### REQUIREMENT
Every line from the first one to the line containing "place('bush', BR[3], x, y, 'pale" should be echoed exactly; leave out the rest.

### INFORMATION SUPPLIED
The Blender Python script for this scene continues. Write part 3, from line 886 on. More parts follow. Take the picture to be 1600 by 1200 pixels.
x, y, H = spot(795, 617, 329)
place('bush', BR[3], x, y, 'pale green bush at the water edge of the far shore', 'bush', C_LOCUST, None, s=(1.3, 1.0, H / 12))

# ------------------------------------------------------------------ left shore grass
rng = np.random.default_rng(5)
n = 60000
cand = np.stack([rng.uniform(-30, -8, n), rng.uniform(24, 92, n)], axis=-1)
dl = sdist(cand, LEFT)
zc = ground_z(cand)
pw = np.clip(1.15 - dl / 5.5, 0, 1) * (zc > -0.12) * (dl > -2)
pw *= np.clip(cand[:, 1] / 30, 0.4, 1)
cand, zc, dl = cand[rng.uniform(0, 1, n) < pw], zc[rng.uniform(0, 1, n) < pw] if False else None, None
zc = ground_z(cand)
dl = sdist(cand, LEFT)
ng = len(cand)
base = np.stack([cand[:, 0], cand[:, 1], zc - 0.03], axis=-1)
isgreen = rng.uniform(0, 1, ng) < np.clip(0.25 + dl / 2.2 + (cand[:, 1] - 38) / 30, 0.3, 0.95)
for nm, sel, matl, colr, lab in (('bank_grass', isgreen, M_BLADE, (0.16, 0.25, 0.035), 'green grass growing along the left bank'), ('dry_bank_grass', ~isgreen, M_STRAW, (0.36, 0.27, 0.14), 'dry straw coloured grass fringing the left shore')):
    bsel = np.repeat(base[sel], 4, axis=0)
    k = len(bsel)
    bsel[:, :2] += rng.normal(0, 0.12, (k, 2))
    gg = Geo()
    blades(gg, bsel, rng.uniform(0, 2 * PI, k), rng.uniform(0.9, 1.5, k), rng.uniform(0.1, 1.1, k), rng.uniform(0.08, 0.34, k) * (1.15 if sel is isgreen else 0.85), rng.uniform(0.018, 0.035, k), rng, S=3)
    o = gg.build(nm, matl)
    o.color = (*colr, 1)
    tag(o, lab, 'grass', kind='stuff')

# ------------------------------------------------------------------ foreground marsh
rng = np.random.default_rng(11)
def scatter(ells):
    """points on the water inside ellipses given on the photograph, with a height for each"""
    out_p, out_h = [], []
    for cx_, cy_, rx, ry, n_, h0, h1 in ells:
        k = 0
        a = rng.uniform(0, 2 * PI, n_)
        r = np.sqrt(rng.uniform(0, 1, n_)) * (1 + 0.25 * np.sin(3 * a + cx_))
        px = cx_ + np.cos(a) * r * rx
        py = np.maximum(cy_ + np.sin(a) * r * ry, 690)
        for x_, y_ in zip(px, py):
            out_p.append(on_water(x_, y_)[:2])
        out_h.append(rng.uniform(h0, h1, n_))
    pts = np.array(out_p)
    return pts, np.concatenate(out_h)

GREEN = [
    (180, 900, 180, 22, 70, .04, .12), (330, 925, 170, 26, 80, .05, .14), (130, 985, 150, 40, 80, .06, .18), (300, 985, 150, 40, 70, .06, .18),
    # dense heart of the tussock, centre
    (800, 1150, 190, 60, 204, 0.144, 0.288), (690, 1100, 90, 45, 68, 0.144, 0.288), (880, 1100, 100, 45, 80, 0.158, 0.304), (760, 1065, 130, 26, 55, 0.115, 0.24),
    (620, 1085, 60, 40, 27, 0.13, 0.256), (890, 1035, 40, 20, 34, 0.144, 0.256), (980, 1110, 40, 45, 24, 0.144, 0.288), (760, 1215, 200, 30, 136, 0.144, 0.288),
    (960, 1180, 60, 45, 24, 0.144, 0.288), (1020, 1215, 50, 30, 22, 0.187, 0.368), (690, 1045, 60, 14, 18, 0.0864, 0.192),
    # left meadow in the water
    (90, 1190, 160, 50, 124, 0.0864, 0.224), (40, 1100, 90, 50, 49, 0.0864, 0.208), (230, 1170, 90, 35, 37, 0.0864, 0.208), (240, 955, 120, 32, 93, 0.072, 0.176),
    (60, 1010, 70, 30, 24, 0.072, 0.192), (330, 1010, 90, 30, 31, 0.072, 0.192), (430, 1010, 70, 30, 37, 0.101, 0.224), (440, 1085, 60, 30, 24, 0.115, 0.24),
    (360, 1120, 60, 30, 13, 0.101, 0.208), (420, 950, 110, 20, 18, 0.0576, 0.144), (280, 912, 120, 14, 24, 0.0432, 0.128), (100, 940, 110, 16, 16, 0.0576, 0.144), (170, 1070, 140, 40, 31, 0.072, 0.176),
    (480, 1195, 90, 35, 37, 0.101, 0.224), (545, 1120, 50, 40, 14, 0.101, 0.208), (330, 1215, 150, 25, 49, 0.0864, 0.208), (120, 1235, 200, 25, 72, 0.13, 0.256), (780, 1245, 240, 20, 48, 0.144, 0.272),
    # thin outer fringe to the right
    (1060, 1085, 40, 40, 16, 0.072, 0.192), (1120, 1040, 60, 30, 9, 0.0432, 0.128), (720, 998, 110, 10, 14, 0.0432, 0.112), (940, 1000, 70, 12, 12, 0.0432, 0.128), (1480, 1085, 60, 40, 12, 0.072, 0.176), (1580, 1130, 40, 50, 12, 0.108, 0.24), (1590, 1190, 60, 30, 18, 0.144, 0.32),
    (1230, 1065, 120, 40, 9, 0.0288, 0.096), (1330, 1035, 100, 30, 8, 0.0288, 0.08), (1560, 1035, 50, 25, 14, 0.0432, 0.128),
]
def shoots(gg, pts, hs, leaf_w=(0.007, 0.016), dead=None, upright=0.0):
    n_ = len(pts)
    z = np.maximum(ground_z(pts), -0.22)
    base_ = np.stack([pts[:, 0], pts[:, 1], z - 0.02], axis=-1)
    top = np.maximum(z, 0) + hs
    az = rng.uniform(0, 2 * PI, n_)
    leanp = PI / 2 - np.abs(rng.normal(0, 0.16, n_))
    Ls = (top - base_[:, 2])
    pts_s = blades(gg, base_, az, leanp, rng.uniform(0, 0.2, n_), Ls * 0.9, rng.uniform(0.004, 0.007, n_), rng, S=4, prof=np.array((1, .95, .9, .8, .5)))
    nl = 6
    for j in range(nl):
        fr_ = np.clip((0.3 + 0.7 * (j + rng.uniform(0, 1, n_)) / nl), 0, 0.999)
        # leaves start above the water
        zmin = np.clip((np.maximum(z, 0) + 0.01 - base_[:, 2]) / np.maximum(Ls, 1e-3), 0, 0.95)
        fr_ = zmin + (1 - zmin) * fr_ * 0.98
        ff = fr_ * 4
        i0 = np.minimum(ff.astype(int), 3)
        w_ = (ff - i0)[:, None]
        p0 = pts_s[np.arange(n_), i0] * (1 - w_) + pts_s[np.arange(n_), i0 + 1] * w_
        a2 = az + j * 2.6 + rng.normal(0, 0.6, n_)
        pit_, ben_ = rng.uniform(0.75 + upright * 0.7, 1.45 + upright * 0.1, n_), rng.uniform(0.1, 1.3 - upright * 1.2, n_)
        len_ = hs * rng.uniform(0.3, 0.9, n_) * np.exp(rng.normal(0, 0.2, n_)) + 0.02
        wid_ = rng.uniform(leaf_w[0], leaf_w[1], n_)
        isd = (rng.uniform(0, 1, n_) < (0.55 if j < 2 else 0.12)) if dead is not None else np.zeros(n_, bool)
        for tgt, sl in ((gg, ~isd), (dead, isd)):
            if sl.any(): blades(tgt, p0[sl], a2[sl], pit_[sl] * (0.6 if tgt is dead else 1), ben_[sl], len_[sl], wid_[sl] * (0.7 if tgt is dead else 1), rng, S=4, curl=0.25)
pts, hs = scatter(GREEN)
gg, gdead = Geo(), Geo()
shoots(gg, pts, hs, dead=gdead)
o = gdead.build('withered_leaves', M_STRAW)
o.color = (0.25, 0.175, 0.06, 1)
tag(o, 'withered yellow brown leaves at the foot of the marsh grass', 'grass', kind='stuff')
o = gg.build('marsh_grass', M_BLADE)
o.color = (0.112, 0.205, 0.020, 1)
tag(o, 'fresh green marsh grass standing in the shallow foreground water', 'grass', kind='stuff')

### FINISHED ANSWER
The Blender Python script for this scene continues. Write part 3, from line 886 on. More parts follow. Take the picture to be 1600 by 1200 pixels.
x, y, H = spot(795, 617, 329)
place('bush', BR[3], x, y, 'pale green bush at the water edge of the far shore', 'bush', C_LOCUST, None, s=(1.3, 1.0, H / 12))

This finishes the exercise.